As I have stated before, it is my belief that Christ is the unique product of the union of matter and the Spirit of God. Prajapati, then, is the Eastern equivalent of the Cosmic Christ, in whom "we live and move and have our being" throughout all eternity. This is panentheism, the union of the Spirit of God with the material universe. What does this have to do with the gory tragedy of the Crucifixion? Simply that in the Cross we are given an unquestionable symbol of reality: that the spirit of God remains in union with flesh, even though we taunt, spit on him/her and torture him/her, even though we murder him/her. On the cross, Jesus gave us a powerful symbol of what has always been true: despite our ghastly offenses, God remains enfleshed among us. As Alan Watts states in his excellent book Behold the Spirit: "God has wedded himself to humanity, has united his divine essence with our inmost being 'for better for worse, for richer for poorer, in sickness and in health' for all eternity....The fact is the fact: we have been given union with God whether we like it or not, want it or not, know it or not."

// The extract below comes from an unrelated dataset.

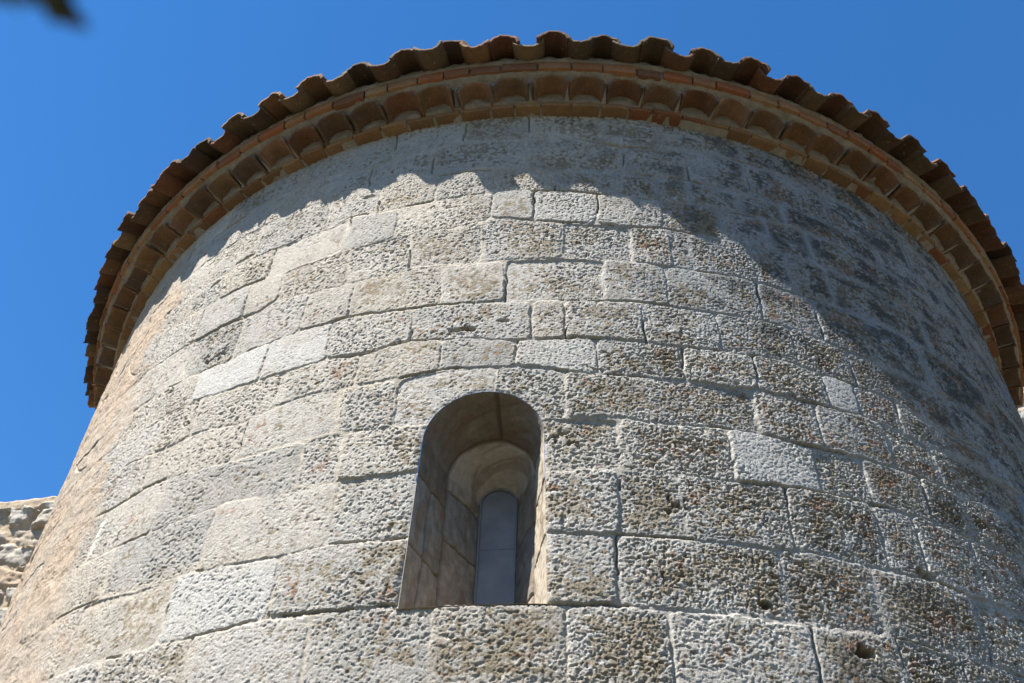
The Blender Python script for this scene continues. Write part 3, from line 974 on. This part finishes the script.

The crucifixion was not for the satisfaction of a bloodthirsty Deity who must have an object upon which to unleash his vengeance, but the result of a loving God who does not strike back or interfere, letting our own resentment and violence run its course, which resulted, as it so often does, in murder. As Raymond Schwager, S.J. writes in Must There Be Scapegoats?, "Jesus could die for all because all had already turned against him. All joined together against him and by crucifying him, concretely transferred to him their resentment against God and their will to kill." "For the love that creates the world," writes Ian Davie, "is the love that lets it be, and the love that lets it be is the love that suffers its being so."

The redemption may not end with us, either. Perhaps God, too, needs to be redeemed. In Jung's Answer to Job, God's permitting of Job's suffering is unethical, and the immaturity of the Old Testament Yahweh is not redeemed until he/she, in Christ, endures like suffering. Indeed, in Davie's Jesus Parusha, he says "Jesus consents to die in order that our humanity shall no longer be separated from his. In the cry of dereliction from the Cross ['Why have you forsaken me'], he experiences abandonment by God... In his own death, he suffers the death of all." Not until death, did Jesus experience the totality of the human experience. And then, God could be reconciled with us.

In Prajapati, we see the divinity of our being. In the crucifixion, we see the humanity of God's. And yet they are mirrors of the same reality. To quote Davie again, "Must we not say that there is an eternal Passion of Creation enacted in the unfolding drama of the universe, and a temporal Passion of Redemption which is the enactment in time of that eternal Passion; and yet that there are not two Passions, but one?"